Gold prices are slightly lower this morning as stocks and the dollar index drift lower as well. While a lower dollar and lower stocks may be considered bullish for gold, the yellow metal appears content around current price levels, and has thus far seen a very small trading range. This being the last trading day of the month, it is worth noting that gold is not on the low of the month but it is not far from it either. The market briefly broke below the $1200 mark earlier this week, but reversed course quickly. The question now becomes whether or not the gold bulls can put a rally together here or if another leg lower may be in store.
This morning saw the release of fourth quarter GDP data. The economy grew at a rate of 2.2 percent, below the initial estimate of 2.6 percent but slightly higher than the consensus estimates of 2.1 percent. Markets did not appear to have much reaction to the data.
Also of note this week was the latest reading on CPI. The Consumer Price Index showed an inflation rate of -.7 percent month-over-month and -.2 percent year-over-year. The downtrend in headline CPI can be largely attributed to lower energy prices. While the Fed may still hike interest rates in spite of low inflation, this is something to keep in mind. It is unlikely that rates will rise much with inflation below target levels.
While the bears may be in control currently, gold does have a number of issues that may lend the metal some degree of support. While investors seem to be breathing easier following a four month Greek bailout extension, this issue will come to roost once again before markets know it. Unless significant progress is made between Greece and the EU during this period, the possibility of a Greek exit from the EU would appear to increase.

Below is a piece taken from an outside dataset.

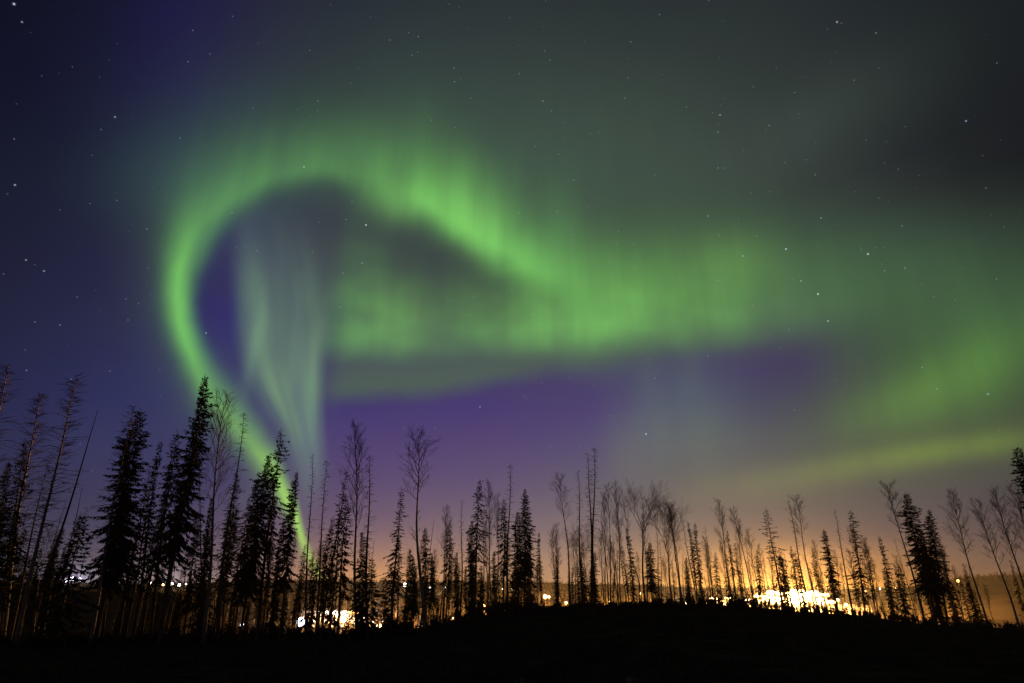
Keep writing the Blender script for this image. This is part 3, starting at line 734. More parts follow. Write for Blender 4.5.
def build_ground():
    bearings = [-180 + 3 * i for i in range(40)] + [-60 + 0.6 * i for i in range(200)] + [60 + 3 * i for i in range(40)]
    rings = [0.4 * 1.065 ** i for i in range(80)] + [64 + 6 * i for i in range(32)] + [260 + 20 * i for i in range(67)] + [1650, 1800, 2000]
    zf = ground_full
    V, F = polar_sheet('ground', rings, bearings, zf, MAT_GROUND, True)
    c = len(V)
    V.append((0, 0, 0))
    n = len(bearings)
    F += [(c, j, (j + 1) % n) for j in range(n)]
    o = make_mesh('ground', V, F, MAT_GROUND, smooth=True)
    tag(o, None, None, kind='structure')
    o.data.materials.append(MAT_HILL)
    for p in o.data.polygons:
        if math.hypot(p.center.x, p.center.y) > 140:
            p.material_index = 1
    return o


build_ground()


def build_yard():
    """pale paved yard under the floodlights, following the valley side"""
    bearings = [19.2 + 0.3 * i for i in range(35)]
    rings = [430 + 20 * i for i in range(20)]
    V, F = polar_sheet('paved_yard', rings, bearings, lambda r, a, x, y: ground_full(r, a, x, y) + 0.5, MAT_PAVE, False)
    o = make_mesh('paved_yard', V, F, MAT_PAVE)
    tag(o, None, None, kind='structure')


build_yard()


def build_hills():
    bearings = [-62 + 0.25 * i for i in range(497)]
    rings = [1500, 1540, 1570, 1590, 1605, 1620, 1640, 1680, 1740, 1820, 1900]

    def zf(r, a, x, y):
        zr = EYE + R_RIDGE * math.tan(math.radians(interp(RIDGE, a)))
        prof = 1 - abs(r - 1605) / 110.0 if r < 1605 else 1 - (r - 1605) / 300.0
        z = zr - 40 + 42 * max(prof, -0.2)
        return z + (2.0 * bumps(x, y, 0.006) + 2.2 * bumps(x, y, 0.06)) * (0.3 + 0.7 * max(prof, 0))
    V, F = polar_sheet('hills', rings, bearings, zf, MAT_HILL, False)
    o = make_mesh('hills', V, F, MAT_HILL)
    tag(o, None, None, kind='structure')


build_hills()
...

While it is not known how an exit would affect global financial markets, there does exist the possibility of a number of negative consequences.
In addition to Greece, Russia may continue to be a source of tension and any escalation seen in Ukraine has the potential to affect global markets. While this conflict seems to have taken a backseat in recent months, the violence unfortunately continues and tensions between Russia and the West may grow.
These issues, along with concerns over global growth, may keep gold from falling much further. The gold market may see support in the $1180 area followed by the $1140 area. A decisive break below the $1140 level could potentially set the stage for a test of $1000.